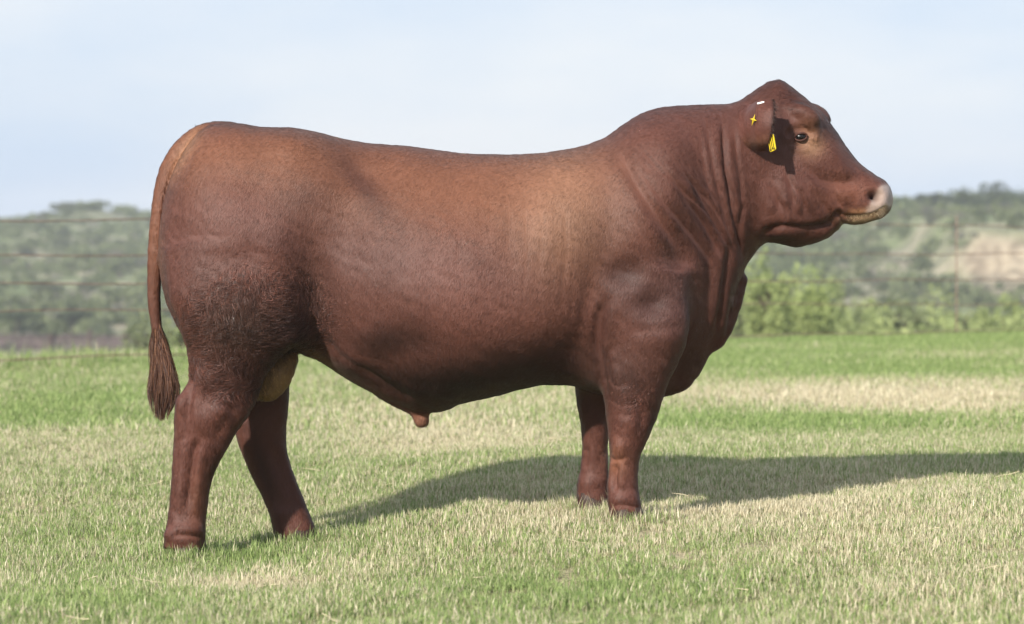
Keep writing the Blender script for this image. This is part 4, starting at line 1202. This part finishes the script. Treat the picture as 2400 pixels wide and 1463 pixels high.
def scatter(name, protos, x, y, z, scl, dry, label, cat, seed):
    r = np.random.default_rng(seed); n = len(x)
    coll = bpy.data.collections.new(name + '_blades')
    for o in protos: coll.objects.link(o)
    me = bpy.data.meshes.new(name); me.vertices.add(n)
    me.vertices.foreach_set('co', np.stack([x, y, z], -1).astype(np.float32).ravel())
    for nm, typ, val in (('dry', 'FLOAT', dry), ('scl', 'FLOAT', scl), ('rz', 'FLOAT', r.uniform(0, 6.283, n)), ('pick', 'INT', r.integers(0, len(protos), n))):
        at = me.attributes.new(nm, typ, 'POINT'); at.data.foreach_set('value', np.asarray(val, dtype=np.int32 if typ == 'INT' else np.float32))
    o = link(name, me)
    ng = bpy.data.node_groups.new(name, 'GeometryNodeTree')
    ng.interface.new_socket('Geometry', in_out='INPUT', socket_type='NodeSocketGeometry')
    ng.interface.new_socket('Geometry', in_out='OUTPUT', socket_type='NodeSocketGeometry')
    N = ng.nodes.new; Lk = ng.links.new
    gi, go = N('NodeGroupInput'), N('NodeGroupOutput')
    ip = N('GeometryNodeInstanceOnPoints'); ci = N('GeometryNodeCollectionInfo')
    ci.inputs['Collection'].default_value = coll; ci.inputs['Separate Children'].default_value = True; ci.inputs['Reset Children'].default_value = True
    def na(nm, t):
        q = N('GeometryNodeInputNamedAttribute'); q.data_type = t; q.inputs['Name'].default_value = nm; return q.outputs['Attribute']
    cb = N('ShaderNodeCombineXYZ'); Lk(na('rz', 'FLOAT'), cb.inputs['Z'])
    Lk(gi.outputs[0], ip.inputs['Points']); Lk(ci.outputs[0], ip.inputs['Instance']); ip.inputs['Pick Instance'].default_value = True
    Lk(na('pick', 'INT'), ip.inputs['Instance Index']); Lk(cb.outputs[0], ip.inputs['Rotation']); Lk(na('scl', 'FLOAT'), ip.inputs['Scale'])
    Lk(ip.outputs[0], go.inputs[0])
    md = o.modifiers.new('scatter', 'NODES'); md.node_group = ng
    return tag(o, label, cat, kind='stuff')

def field(D0, D1, dens, seed, half=.40):
    r = np.random.default_rng(seed)
    n = int(dens*half*(D1**2 - D0**2))
    D = np.sqrt(r.uniform(D0**2, D1**2, n)); x = r.uniform(-half, half, n)*D
    return x, D - CAMD, r
near = [clump('near_clump', 54, .055, .013, .034, .0029, .5, 100 + i) for i in range(7)]
x, y, r = field(6.6, 14.5, 420, 1)
scatter('lawn_grass', near, x, y, lawn_z(x, y), r.uniform(.7, 1.3, len(x))*np.clip(1 + .28*wav(np.stack([x, y, 0*x], -1), 4, 2, 3) + .22*wav(np.stack([x, y, 0*x], -1), 13, 2, 5), .55, 1.7), dry_at(x, y), 'short mown green and straw coloured grass of the lawn', 'grass', 2)
xs_, ys_, rr_ = [], [], np.random.default_rng(77)
for px, yy in ((436, -.215), (700, .21), (1468, -.2), (1392, .2)):              # uncropped grass round each hoof
    x0 = W(px, 1250, yy)[0]; a_ = rr_.uniform(0, 6.283, 70); q_ = rr_.uniform(.065, .15, 70)
    xs_.append(x0 + 1.15*q_*np.cos(a_)); ys_.append(yy + q_*np.sin(a_))
x, y = np.concatenate(xs_), np.concatenate(ys_)
hoofg = [clump('hoof_clump', 16, .025, .03, .065, .0034, .35, 400 + i) for i in range(4)]
scatter('grass_around_hooves', hoofg, x, y, lawn_z(x, y), rr_.uniform(.7, 1.15, len(x)), dry_at(x, y), 'longer grass blades standing around the bull\'s hooves', 'grass', 9)
far = [clump('far_clump', 46, .09, .022, .05, .0055, .38, 200 + i) for i in range(6)]
x, y, r = field(14.4, LAWN_END + 2, 125, 3)
k = y + CAMD < lawn_edge(x) + .3; x, y = x[k], y[k]
scatter('far_lawn_grass', far, x, y, ground_z(x, y), r.uniform(.8, 1.3, len(x)), dry_at(x, y), 'mown grass of the lawn farther back behind the bull', 'grass', 4)
tall = [clump('tall_clump', 40, .10, .04, .10, .006, .30, 300 + i, .04) for i in range(5)]
x, y, r = field(20.0, LAWN_END + 1.5, 60, 5)
D = y + CAMD; fl = FA[1] + (x - FA[0])/(FB[0] - FA[0])*(FB[1] - FA[1])
k = (r.random(len(x)) < sstep(-.1, .5, D - fl)*.95) & (D < lawn_edge(x) + .4)
x, y = x[k], y[k]
scatter('tall_grass', tall, x, y, ground_z(x, y) - .01, r.uniform(.6, 1.25, len(x))*(1.15 - .55*sstep(-3, 3, x)), np.clip(.12 + .1*r.normal(size=len(x)), 0, .4), 'taller uncut green grass along the wire fence', 'grass', 6)


# loose pale stalks left lying by the mower
sm_ = Mat('dry_stalk', .7, .2).col((.66, .56, .38))
r = np.random.default_rng(55); V_, F_ = [], []
for i in range(60):
    D = math.sqrt(r.uniform(7.3**2, 15**2)); x0 = r.uniform(-.2, .2)*D; a_ = r.uniform(0, 6.283); L = r.uniform(.03, .12)
    z0 = float(lawn_z(np.array([x0]), np.array([D - CAMD]))[0]) + r.uniform(.016, .032)
    t_ = np.linspace(-.5, .5, 4); bow = r.normal(0, .12)
    pts = [(x0 + L*t*math.cos(a_) - L*bow*(t*t)*math.sin(a_), D - CAMD + L*t*math.sin(a_) + L*bow*(t*t)*math.cos(a_), z0 + r.uniform(.05, .3)*L*t) for t in t_]
    v, f = tube_path(pts, r.uniform(.0006, .0012), 4); b = len(V_); V_ += [tuple(p) for p in v]; F_ += [tuple(k_ + b for k_ in q) for q in f]
tag(link('dry_stalks', mesh_poly('dry_stalks', V_, F_), sm_.m), 'loose pale dry stalks scattered over the mown lawn', 'straw', kind='stuff')

# ------------------------------------------------------------------ pale summer haze in the air
hz_ = box_me('haze', 1000, 590, 46)
hzo = link('haze', hz_)
hzo.location = (0, 590/2 - 60, -38)
hmt = bpy.data.materials.new('haze'); hmt.use_nodes = True
ht = hmt.node_tree; ht.nodes.clear()
ho = ht.nodes.new('ShaderNodeOutputMaterial'); pv = ht.nodes.new('ShaderNodeVolumePrincipled')
pv.inputs['Color'].default_value = (0.88, 0.93, 1.0, 1); pv.inputs['Density'].default_value = 0.00055; pv.inputs['Anisotropy'].default_value = 0.0
ht.links.new(pv.outputs[0], ho.inputs['Volume']); hz_.materials.append(hmt)
tag(hzo, 'thin pale haze in the air over the hills', 'haze', kind='stuff')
○ ○ ○
▶ [GIVEN EXERCISE]: Reproduce the data verbatim. Do not carry any picture into the copy.

▶ [RESPONSE TO THE EXERCISE]:
Keep writing the Blender script for this image. This is part 4, starting at line 1202. This part finishes the script. Treat the picture as 2400 pixels wide and 1463 pixels high.
def scatter(name, protos, x, y, z, scl, dry, label, cat, seed):
    r = np.random.default_rng(seed); n = len(x)
    coll = bpy.data.collections.new(name + '_blades')
    for o in protos: coll.objects.link(o)
    me = bpy.data.meshes.new(name); me.vertices.add(n)
    me.vertices.foreach_set('co', np.stack([x, y, z], -1).astype(np.float32).ravel())
    for nm, typ, val in (('dry', 'FLOAT', dry), ('scl', 'FLOAT', scl), ('rz', 'FLOAT', r.uniform(0, 6.283, n)), ('pick', 'INT', r.integers(0, len(protos), n))):
        at = me.attributes.new(nm, typ, 'POINT'); at.data.foreach_set('value', np.asarray(val, dtype=np.int32 if typ == 'INT' else np.float32))
    o = link(name, me)
    ng = bpy.data.node_groups.new(name, 'GeometryNodeTree')
    ng.interface.new_socket('Geometry', in_out='INPUT', socket_type='NodeSocketGeometry')
    ng.interface.new_socket('Geometry', in_out='OUTPUT', socket_type='NodeSocketGeometry')
    N = ng.nodes.new; Lk = ng.links.new
    gi, go = N('NodeGroupInput'), N('NodeGroupOutput')
    ip = N('GeometryNodeInstanceOnPoints'); ci = N('GeometryNodeCollectionInfo')
    ci.inputs['Collection'].default_value = coll; ci.inputs['Separate Children'].default_value = True; ci.inputs['Reset Children'].default_value = True
    def na(nm, t):
        q = N('GeometryNodeInputNamedAttribute'); q.data_type = t; q.inputs['Name'].default_value = nm; return q.outputs['Attribute']
    cb = N('ShaderNodeCombineXYZ'); Lk(na('rz', 'FLOAT'), cb.inputs['Z'])
    Lk(gi.outputs[0], ip.inputs['Points']); Lk(ci.outputs[0], ip.inputs['Instance']); ip.inputs['Pick Instance'].default_value = True
    Lk(na('pick', 'INT'), ip.inputs['Instance Index']); Lk(cb.outputs[0], ip.inputs['Rotation']); Lk(na('scl', 'FLOAT'), ip.inputs['Scale'])
    Lk(ip.outputs[0], go.inputs[0])
    md = o.modifiers.new('scatter', 'NODES'); md.node_group = ng
    return tag(o, label, cat, kind='stuff')

def field(D0, D1, dens, seed, half=.40):
    r = np.random.default_rng(seed)
    n = int(dens*half*(D1**2 - D0**2))
    D = np.sqrt(r.uniform(D0**2, D1**2, n)); x = r.uniform(-half, half, n)*D
    return x, D - CAMD, r
near = [clump('near_clump', 54, .055, .013, .034, .0029, .5, 100 + i) for i in range(7)]
x, y, r = field(6.6, 14.5, 420, 1)
scatter('lawn_grass', near, x, y, lawn_z(x, y), r.uniform(.7, 1.3, len(x))*np.clip(1 + .28*wav(np.stack([x, y, 0*x], -1), 4, 2, 3) + .22*wav(np.stack([x, y, 0*x], -1), 13, 2, 5), .55, 1.7), dry_at(x, y), 'short mown green and straw coloured grass of the lawn', 'grass', 2)
xs_, ys_, rr_ = [], [], np.random.default_rng(77)
for px, yy in ((436, -.215), (700, .21), (1468, -.2), (1392, .2)):              # uncropped grass round each hoof
    x0 = W(px, 1250, yy)[0]; a_ = rr_.uniform(0, 6.283, 70); q_ = rr_.uniform(.065, .15, 70)
    xs_.append(x0 + 1.15*q_*np.cos(a_)); ys_.append(yy + q_*np.sin(a_))
x, y = np.concatenate(xs_), np.concatenate(ys_)
hoofg = [clump('hoof_clump', 16, .025, .03, .065, .0034, .35, 400 + i) for i in range(4)]
scatter('grass_around_hooves', hoofg, x, y, lawn_z(x, y), rr_.uniform(.7, 1.15, len(x)), dry_at(x, y), 'longer grass blades standing around the bull\'s hooves', 'grass', 9)
far = [clump('far_clump', 46, .09, .022, .05, .0055, .38, 200 + i) for i in range(6)]
x, y, r = field(14.4, LAWN_END + 2, 125, 3)
k = y + CAMD < lawn_edge(x) + .3; x, y = x[k], y[k]
scatter('far_lawn_grass', far, x, y, ground_z(x, y), r.uniform(.8, 1.3, len(x)), dry_at(x, y), 'mown grass of the lawn farther back behind the bull', 'grass', 4)
tall = [clump('tall_clump', 40, .10, .04, .10, .006, .30, 300 + i, .04) for i in range(5)]
x, y, r = field(20.0, LAWN_END + 1.5, 60, 5)
D = y + CAMD; fl = FA[1] + (x - FA[0])/(FB[0] - FA[0])*(FB[1] - FA[1])
k = (r.random(len(x)) < sstep(-.1, .5, D - fl)*.95) & (D < lawn_edge(x) + .4)
x, y = x[k], y[k]
scatter('tall_grass', tall, x, y, ground_z(x, y) - .01, r.uniform(.6, 1.25, len(x))*(1.15 - .55*sstep(-3, 3, x)), np.clip(.12 + .1*r.normal(size=len(x)), 0, .4), 'taller uncut green grass along the wire fence', 'grass', 6)


# loose pale stalks left lying by the mower
sm_ = Mat('dry_stalk', .7, .2).col((.66, .56, .38))
r = np.random.default_rng(55); V_, F_ = [], []
for i in range(60):
    D = math.sqrt(r.uniform(7.3**2, 15**2)); x0 = r.uniform(-.2, .2)*D; a_ = r.uniform(0, 6.283); L = r.uniform(.03, .12)
    z0 = float(lawn_z(np.array([x0]), np.array([D - CAMD]))[0]) + r.uniform(.016, .032)
    t_ = np.linspace(-.5, .5, 4); bow = r.normal(0, .12)
    pts = [(x0 + L*t*math.cos(a_) - L*bow*(t*t)*math.sin(a_), D - CAMD + L*t*math.sin(a_) + L*bow*(t*t)*math.cos(a_), z0 + r.uniform(.05, .3)*L*t) for t in t_]
    v, f = tube_path(pts, r.uniform(.0006, .0012), 4); b = len(V_); V_ += [tuple(p) for p in v]; F_ += [tuple(k_ + b for k_ in q) for q in f]
tag(link('dry_stalks', mesh_poly('dry_stalks', V_, F_), sm_.m), 'loose pale dry stalks scattered over the mown lawn', 'straw', kind='stuff')

# ------------------------------------------------------------------ pale summer haze in the air
hz_ = box_me('haze', 1000, 590, 46)
hzo = link('haze', hz_)
hzo.location = (0, 590/2 - 60, -38)
hmt = bpy.data.materials.new('haze'); hmt.use_nodes = True
ht = hmt.node_tree; ht.nodes.clear()
ho = ht.nodes.new('ShaderNodeOutputMaterial'); pv = ht.nodes.new('ShaderNodeVolumePrincipled')
pv.inputs['Color'].default_value = (0.88, 0.93, 1.0, 1); pv.inputs['Density'].default_value = 0.00055; pv.inputs['Anisotropy'].default_value = 0.0
ht.links.new(pv.outputs[0], ho.inputs['Volume']); hz_.materials.append(hmt)
tag(hzo, 'thin pale haze in the air over the hills', 'haze', kind='stuff')